I need to put those files into a tar archive, but I don't want to add directories. The best I could come up with was:

tar -C ~/cvs/ops/ -czvf archive.tgz cisco/b/s1 cisco/b/s2 extreme/b/r3 j/b/r5

This is still not perfect, because each file in the archive is two directories deep. Is there a better way?

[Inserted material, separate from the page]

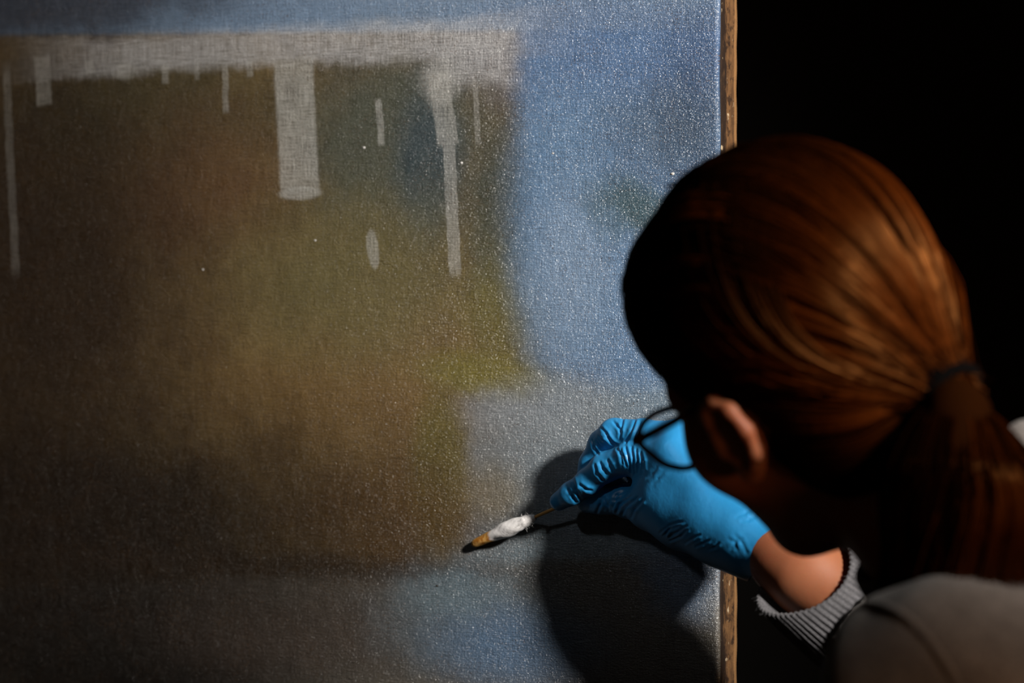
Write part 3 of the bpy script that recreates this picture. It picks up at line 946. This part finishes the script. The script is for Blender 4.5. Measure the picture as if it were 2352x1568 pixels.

Or do I simply have to copy s1, s2, r3 and r5 files into one directory and create the archive with tar -czvf archive.tgz s1 s2 r3 r5?

17

You can use -C multiple times (moving from one directory to another):

tar czvf archive.tar.gz -C /home/martin/cvs/ops/cisco/b s1 s2 -C ../../extreme/b r3 -C ../../j/b r5

Note that each -C option is interpreted relative to the current directory at that point (or you can just use absolute paths).

11

If you have the list of files in a file, or can generate them using a command, you can use a single GNU tar command:

tar cf foo.tar -T list-of-files --transform 's:.*/::'

The transform still keeps directories, but flattens the layout completely. So you need some way of filtering directories, hence the need of a list of files.

8

You could append files to the archive one by one:

tar cf /tmp/archive.tar -C /home/martin/cvs/ops/cisco/b s1
tar rf /tmp/archive.tar -C /home/martin/cvs/ops/cisco/b s2
tar rf /tmp/archive.tar -C /home/martin/cvs/ops/extreme/b r3
tar rf /tmp/archive.tar -C /home/martin/cvs/ops/j/b r5

You could script this to make it easier: for each path, run tar rf with the base directory as the value for the -C parameter and the base filename without path to add.